Cape Canaveral (Fla), July 17: US Space shuttle Discovery landed smoothly in Florida today at the end of a 13-day mission meant to show the fleet is fit to fly safely, three years after the fatal Columbia accident.

Double sonic booms thundered over central Florida as the shuttle glided through partly cloudy skies heading toward a three-mile-long (five km) runway at the Kennedy Space Center.

Commander Steve Lindsey gently steered the shuttle through a series of turns to burn off speed before the winged spacecraft set down at 0914 hrs.

''Welcome back Discovery. Congratulations on a great mission,'' said astronaut Steve Frick from NASA's Mission Control at the Johnson Space Center in Houston.

''Thanks. It was a great mission, a really great mission,'' said Lindsey.

Discovery's flight was the first in a year and only the second since the 2003 Columbia disaster. The agency has spent more than 1.3 billion dollars on safety upgrades since the accident, which killed seven astronauts and brought construction of the 100 billion dollar International Space Station to a halt.

The agency's chief concern has been to fix foam insulation on the shuttle's external fuel tank, which triggered Columbia's demise. The doomed spacecraft was hit by a piece of falling foam during launch, opening a hole that let in super hot atmospheric gases during re-entry 16 days later.

NASA had hoped to resume space station construction last year, but Discovery's tank shed large pieces of foam during its July 2005 liftoff, forcing the grounding of the fleet while space agency experts worked on the problem.

When the shuttle was launched again on July 4, its tank lost only small pieces of foam, none a threat to the spaceship or its crew.

Discovery reached the space station two days later, transferring a new crew member to the outpost and delivering more than 2.5 tons of supplies.

Piers Sellers and Michael Fossum made three spacewalks, including a repair of the station's transporter so construction of the half-built space station can resume.

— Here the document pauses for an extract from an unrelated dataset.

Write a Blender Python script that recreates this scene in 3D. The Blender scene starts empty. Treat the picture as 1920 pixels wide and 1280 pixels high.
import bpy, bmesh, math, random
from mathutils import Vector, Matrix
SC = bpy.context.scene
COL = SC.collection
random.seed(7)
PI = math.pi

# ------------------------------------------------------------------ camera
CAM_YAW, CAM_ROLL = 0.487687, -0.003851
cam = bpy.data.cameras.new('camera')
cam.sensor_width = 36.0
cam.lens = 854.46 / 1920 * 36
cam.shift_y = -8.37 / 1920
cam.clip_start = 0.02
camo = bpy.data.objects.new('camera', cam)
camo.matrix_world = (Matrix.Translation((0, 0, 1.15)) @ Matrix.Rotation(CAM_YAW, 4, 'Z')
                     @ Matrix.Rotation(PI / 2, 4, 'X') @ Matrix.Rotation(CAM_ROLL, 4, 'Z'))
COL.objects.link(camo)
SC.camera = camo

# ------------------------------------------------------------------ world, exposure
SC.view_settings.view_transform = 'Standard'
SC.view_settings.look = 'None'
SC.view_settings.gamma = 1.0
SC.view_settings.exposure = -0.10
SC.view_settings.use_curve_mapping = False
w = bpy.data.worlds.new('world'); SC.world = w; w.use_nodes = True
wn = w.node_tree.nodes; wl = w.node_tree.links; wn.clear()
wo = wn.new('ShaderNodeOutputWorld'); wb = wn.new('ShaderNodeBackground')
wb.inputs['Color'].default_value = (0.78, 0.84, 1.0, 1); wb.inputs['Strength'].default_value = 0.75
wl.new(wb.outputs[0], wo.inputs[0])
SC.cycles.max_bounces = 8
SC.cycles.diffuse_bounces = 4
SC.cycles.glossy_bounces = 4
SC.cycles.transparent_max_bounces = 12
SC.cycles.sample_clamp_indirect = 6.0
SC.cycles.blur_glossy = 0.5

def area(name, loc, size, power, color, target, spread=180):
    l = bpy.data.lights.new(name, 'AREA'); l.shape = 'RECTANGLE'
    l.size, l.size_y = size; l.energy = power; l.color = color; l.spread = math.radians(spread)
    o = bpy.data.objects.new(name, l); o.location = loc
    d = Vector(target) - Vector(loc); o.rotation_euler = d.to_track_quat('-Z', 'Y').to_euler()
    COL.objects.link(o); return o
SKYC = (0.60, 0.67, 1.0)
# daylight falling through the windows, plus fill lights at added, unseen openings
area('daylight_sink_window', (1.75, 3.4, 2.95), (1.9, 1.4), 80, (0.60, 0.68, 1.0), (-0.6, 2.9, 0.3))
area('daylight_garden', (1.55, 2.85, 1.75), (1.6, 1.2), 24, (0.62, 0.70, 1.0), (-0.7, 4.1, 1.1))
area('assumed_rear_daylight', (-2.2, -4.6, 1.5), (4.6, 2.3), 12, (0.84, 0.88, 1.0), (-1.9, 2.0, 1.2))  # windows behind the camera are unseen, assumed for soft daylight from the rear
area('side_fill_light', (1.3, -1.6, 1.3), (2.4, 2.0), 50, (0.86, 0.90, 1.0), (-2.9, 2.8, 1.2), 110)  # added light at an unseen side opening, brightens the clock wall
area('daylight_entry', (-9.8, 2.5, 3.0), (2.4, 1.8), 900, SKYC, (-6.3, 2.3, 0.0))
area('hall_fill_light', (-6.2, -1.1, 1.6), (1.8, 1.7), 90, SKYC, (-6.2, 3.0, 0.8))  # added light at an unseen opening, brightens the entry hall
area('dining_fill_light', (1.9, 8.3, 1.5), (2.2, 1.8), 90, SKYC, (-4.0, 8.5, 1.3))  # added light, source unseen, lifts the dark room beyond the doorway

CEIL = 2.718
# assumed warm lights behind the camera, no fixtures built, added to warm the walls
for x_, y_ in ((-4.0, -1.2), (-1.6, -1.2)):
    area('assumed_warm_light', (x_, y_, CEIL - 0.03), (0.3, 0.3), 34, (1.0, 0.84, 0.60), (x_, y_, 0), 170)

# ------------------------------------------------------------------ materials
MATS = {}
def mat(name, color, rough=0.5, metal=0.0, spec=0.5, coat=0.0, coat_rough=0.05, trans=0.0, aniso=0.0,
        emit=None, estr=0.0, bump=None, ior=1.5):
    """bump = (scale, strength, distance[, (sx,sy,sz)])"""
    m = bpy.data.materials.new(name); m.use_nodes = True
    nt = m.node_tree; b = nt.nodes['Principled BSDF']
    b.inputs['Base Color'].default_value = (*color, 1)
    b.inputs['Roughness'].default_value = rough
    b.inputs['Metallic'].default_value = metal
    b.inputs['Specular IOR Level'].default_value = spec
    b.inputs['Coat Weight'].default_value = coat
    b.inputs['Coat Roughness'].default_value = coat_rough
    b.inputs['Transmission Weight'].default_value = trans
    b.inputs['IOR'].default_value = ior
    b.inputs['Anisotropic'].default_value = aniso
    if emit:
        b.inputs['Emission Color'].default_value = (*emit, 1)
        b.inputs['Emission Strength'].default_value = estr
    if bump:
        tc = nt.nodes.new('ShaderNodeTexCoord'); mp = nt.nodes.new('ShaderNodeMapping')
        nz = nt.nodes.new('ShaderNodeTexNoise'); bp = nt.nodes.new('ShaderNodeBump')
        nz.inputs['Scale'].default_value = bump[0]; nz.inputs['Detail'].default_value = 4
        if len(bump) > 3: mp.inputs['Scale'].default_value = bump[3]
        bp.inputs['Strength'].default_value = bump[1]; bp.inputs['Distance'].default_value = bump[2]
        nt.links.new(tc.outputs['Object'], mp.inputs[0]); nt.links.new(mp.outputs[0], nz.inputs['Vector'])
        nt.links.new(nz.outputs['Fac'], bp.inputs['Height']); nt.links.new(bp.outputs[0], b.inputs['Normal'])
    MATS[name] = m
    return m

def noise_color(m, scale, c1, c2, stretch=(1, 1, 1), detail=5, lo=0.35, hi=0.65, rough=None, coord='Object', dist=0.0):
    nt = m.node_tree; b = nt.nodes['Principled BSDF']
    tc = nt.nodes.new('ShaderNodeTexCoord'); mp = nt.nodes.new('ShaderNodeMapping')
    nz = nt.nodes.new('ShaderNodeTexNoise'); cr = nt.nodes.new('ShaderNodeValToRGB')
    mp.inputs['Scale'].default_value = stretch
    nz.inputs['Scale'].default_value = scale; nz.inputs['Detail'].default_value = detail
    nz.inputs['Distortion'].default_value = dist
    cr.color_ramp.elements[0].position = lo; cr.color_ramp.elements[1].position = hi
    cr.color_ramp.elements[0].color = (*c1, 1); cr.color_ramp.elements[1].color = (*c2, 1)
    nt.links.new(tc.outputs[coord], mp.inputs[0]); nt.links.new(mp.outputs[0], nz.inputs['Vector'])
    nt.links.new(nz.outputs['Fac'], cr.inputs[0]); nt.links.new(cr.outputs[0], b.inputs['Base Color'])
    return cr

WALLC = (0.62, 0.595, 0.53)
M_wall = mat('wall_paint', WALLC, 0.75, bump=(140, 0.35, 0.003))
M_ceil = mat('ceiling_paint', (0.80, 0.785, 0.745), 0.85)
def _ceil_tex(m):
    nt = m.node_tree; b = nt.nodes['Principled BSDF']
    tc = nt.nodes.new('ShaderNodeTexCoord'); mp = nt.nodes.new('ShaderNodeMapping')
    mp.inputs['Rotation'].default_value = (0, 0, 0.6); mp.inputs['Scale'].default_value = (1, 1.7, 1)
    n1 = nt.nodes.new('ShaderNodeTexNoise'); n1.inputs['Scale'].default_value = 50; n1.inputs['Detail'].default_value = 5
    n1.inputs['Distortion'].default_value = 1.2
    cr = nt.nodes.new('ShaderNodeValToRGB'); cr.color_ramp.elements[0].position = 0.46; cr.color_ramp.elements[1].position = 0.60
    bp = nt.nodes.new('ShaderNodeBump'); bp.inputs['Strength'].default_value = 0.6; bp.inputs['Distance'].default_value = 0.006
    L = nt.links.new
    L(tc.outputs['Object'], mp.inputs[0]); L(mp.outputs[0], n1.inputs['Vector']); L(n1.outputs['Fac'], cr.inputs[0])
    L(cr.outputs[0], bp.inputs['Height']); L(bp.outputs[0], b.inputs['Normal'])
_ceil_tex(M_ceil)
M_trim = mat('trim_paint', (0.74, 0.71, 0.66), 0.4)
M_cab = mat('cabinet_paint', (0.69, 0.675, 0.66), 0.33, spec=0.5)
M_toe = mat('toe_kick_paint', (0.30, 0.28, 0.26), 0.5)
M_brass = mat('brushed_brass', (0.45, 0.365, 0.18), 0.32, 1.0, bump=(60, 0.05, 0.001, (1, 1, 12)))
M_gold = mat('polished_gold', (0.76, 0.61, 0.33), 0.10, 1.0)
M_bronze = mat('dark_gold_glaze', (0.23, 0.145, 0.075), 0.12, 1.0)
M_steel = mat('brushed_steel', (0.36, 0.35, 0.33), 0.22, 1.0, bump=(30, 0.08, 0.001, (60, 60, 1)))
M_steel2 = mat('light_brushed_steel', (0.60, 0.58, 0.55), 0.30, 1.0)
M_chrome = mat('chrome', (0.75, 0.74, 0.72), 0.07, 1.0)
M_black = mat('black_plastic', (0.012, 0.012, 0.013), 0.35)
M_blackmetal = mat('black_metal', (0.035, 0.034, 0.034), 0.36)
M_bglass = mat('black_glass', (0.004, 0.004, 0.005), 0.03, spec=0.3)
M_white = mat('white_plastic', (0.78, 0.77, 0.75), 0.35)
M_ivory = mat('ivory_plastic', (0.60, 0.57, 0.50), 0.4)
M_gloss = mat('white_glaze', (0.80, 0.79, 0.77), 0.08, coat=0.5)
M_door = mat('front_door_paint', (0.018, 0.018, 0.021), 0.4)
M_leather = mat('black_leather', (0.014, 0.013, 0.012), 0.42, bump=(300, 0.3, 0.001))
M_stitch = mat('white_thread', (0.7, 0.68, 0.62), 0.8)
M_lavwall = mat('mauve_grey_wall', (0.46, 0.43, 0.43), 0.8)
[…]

NASA hopes to launch its first station assembly mission since the Columbia accident around August 28.

The shuttle dropped off German astronaut Thomas Reiter at the station, giving it a full three-person crew for the first time in three years.

Spacewalkers Sellers and Fossum also tested techniques to reach and repair heat shield damage should it occur.

The space agency plans to fly 16 shuttle missions to finish the space station before the fleet is retired in 2010.